28 June 2005

Found Photos

Many years ago Greg Neville pointed out to me the strange middle-aged man looking out at us from the sides of old photo booths at Spencer Street Station. It was the same man in booth after booth. To deepen the mystery, in many of the pictures he was smiling with his eyes shut.

He told me, with the obviousness of a man explaining why your washing machine isn’t working, that the strange man was closing his eyes because of the flash. After going from booth to booth, replacing the chemicals and testing each machine, it must have become quite irritating...

I was amused to see a very similar scenario illustrated years later in Jean-Pierre Jeunet’s film “Amelie”, where the mystery of the photogenic maintenance man is a major plot point.

Pictures that you come across by accident in the street, or not by accident in a rubbish bin, can hold a peculiar intensity and fascination. By their nature, photographs often require contextual information not contained in the images themselves to reveal their meaning. Photojournalism as a semiotic category usually requires this supplied information to perform its function meaningfully, otherwise the images of war and conflict just float about in a sea of signifiers, looking for something concrete to hold on to.

In contrast, artists often exploit this ambiguity which is never very far away in any photographic image, for deeper effect. Some photographers of “the street” like Gary Winogrand or Henri Cartier-Bresson actively exploit ambiguity to heighten the sense of the surreal in the everyday, which amounts to a whole philosophy of life in their hands.

This sense of the marvellous in the commonplace, so absolutely central to surrealism as an idea, is almost impossibly difficult to manufacture deliberately, which is why those dilettantes spent so long playing with parlour games and automatic writing in order to short circuit the mind’s habit of censoring itself. This is why a photo you come across on a railway station platform can illicit the sense of the marvellous so seductively; because context is lost, the image itself lapses into a pretext for speculation.

It’s no surprise then, that one of the most powerful photographic exhibitions I’ve ever seen was in Sydney’s Police Museum, where I saw crime-scene and forensic photos from the 30s and 40s. The files attached to these images had been lost in an accident, so the often unremarkable scenes of domestic interiors and back alleyways were free to fill me up with their portents of dread and violence unencumbered by place and time and circumstance, a sensation weighing more heavily with every glimpse of the potential suggested in every image: the murder weapon sitting dumbly on the kitchen table, or the corpse leaking blood down the back of the settee.

I was reminded of this recently when I came across "Anonymous: Enigmatic Images from Unknown Photographers" by Robert Flynn Johnson and William Boyd, in Carlton’s Readings Bookstore. Why is it that death lurks in the emulsion of every photograph?

These impressions might not be the ones most apparent to viewers of the “Found Photos” website: http://www.10eastern.com/foundphotos, whose images seem to testify to the inexhaustible ability of the young to have a good time. Here they are, posing at the beach, staring at each other, snogging each other, drinking too much, puking in buckets. Altogether an unencumbered yyyyeaaaaahhhhhhhhh! to life.

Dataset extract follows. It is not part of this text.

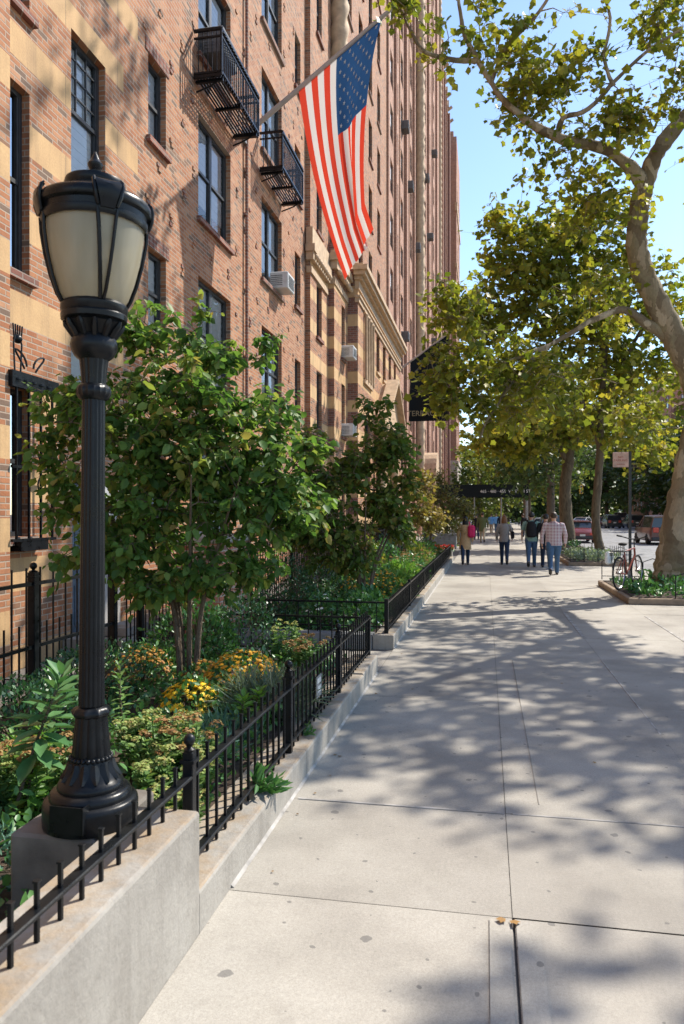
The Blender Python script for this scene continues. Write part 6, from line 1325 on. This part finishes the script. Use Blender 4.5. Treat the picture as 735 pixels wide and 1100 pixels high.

And yet, there’s a weirdness in these pictures that plays on the mind, especially if you save the more interesting ones and examine them later.

“Found Photos” started when a guy called Rich Vogel was searching for MP3s using filesharing software. He was sifting through someone’s shared file list and came across a folder named “pictures”. Inside the folder were “20 or so digital camera pictures of this persons life taking pictures of himself, his friends etc. It made me wonder what else was out there, and after searching for more photos I found hundreds, thousands of them shared to everyone.”


So the resulting collections are really an interesting digital update of the old practice of poring through the negatives in a junk shop, or, like my uncle, ferreting through the rubbish bins out the back of a suburban photomat where they threw the unwanted overexposures, the photographic mishaps and the uncollected home-made porn manufactured in local lounge rooms.

They’re also unlike their photomechanical cousins in their sheer profusion. In a film camera, you’re always aware that every click of the shutter is costing you money and every frame is one frame closer to the end of the film. In a digital, one can indulge the tourrette-like twitch like a compulsive until the battery runs out, which means that people are taking photographs of things and situations never previously considered photographically worthy, leaving an account of life almost completely uncensored by propriety, which may or may not be a good thing.

It could be that future generations may look at this stuff, if it survives at all, and form an image of our time like the one we have of Louis XIV or the Romans. One thing is certain though, and that’s that we’re a culture gorging ourselves to bursting with images, obsessed with looking, and the photograph is losing it’s power to disturb. In the found image though, we come up against the marvellous, and the photograph can appear as itself, mysterious and dreadful.